In a “blockbuster” “story” yesterday, the Times offered us the lowdown on Bernie Sanders’s 1980s efforts to set up a sister-city connection between Burlington, Vermont, where he had been elected mayor in 1980, and the city of Yaroslavl in Russia. There’s nothing scandalous in the story, unless you consider the news that even under Mikhail Gorbachev, the USSR still thought a lot about the propaganda value — in this case more like PR value than propaganda, which implies falisity — of having Americans say they preferred peace with the Soviets over nuclear war.

Finally: the redbaiting Glenn Greenwald is always complaining about, except real.

One good thing about this piece, though: We didn’t realize until reading it that when wingnuts (and your harder anti-Berners in general) talk about Sanders’s “honeymoon in the USSR,” they’re referring to his trip to arrange the sister-city agreement. Some commie tourism, huh?

Yeah, the Times discovered old Soviet documents about pushing the message that peace, through sister-city arrangements and other efforts, is better than imperialist warmongering. Shocking! But while the piece goes into exhaustive detail on how Russian archives recorded the Burlington-Yaroslavl connection, and how Sanders, as mayor, pushed to finalize the arrangement, it mostly ends up making us feel a bit nostalgic for the late-’80s optimism that maybe the Cold War could end in something other than nuclear fireballs.

And a much darker time, as the Times adds, immediately after noting Sanders was nothing special to the Rooshians: “But the documents do show the Soviets’ intensive preparation to use Mr. Sanders’s interest in their country to their advantage.”

Ooh, intensive preparation to use him to their advantage? You mean, exactly like every other American who made nice with the USSR at the time? Well then, that’s exactly equivalent to how post-communist Russia sought to get every possible advantage from possible business relationships with an American real-estate and entertainment mogul who wanted to pursue big projects in Moscow, except for how Sanders didn’t play along. But he was targeted, so clearly a Russian dupe.

We also loved the bit where the Sanders campaign “didn’t dispute the documents’ authenticity,” as if there were anything particularly terrible in them. The whole piece is like that, suggesting darkly that Americans who objected to nuclear war were mere useful idiots because the USSR sought to gain a propaganda advantage against Reagan’s anti-communist rhetoric. The anti-antiwar tone sounds at moments like an amalgam of Pat Buchanan columns from the mid 1980s, though perhaps with some of the larger globs of spittle wiped off.

The piece does at least include some context, though usually framed as the foolish thoughts of a naive dreamer who failed to prop up the wisdom of Mutually Assured Destruction.

Two days after returning to Vermont, Mr. Sanders wrote to the Soviet Embassy in Washington, asking for help in setting up the sister-city program.
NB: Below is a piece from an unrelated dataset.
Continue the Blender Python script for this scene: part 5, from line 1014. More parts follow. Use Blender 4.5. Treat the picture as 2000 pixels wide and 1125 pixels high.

“It is my strong belief that if our planet is going to survive, and if we are going to be able to convert the hundreds of billions of dollars that both the United States and the Soviet Union are now wasting on weapons of destruction into areas of productive human development, there is going to have to be a significant increase in citizen-to-citizen contact,” Mr. Sanders wrote.

Good lord! Bernie Sanders didn’t want America to be treated to a live-action roleplay of The Day After! Can he possibly be trusted with the nuclear codes now?

Sometimes, the New York Times is very, very, very bad. This is one of those times.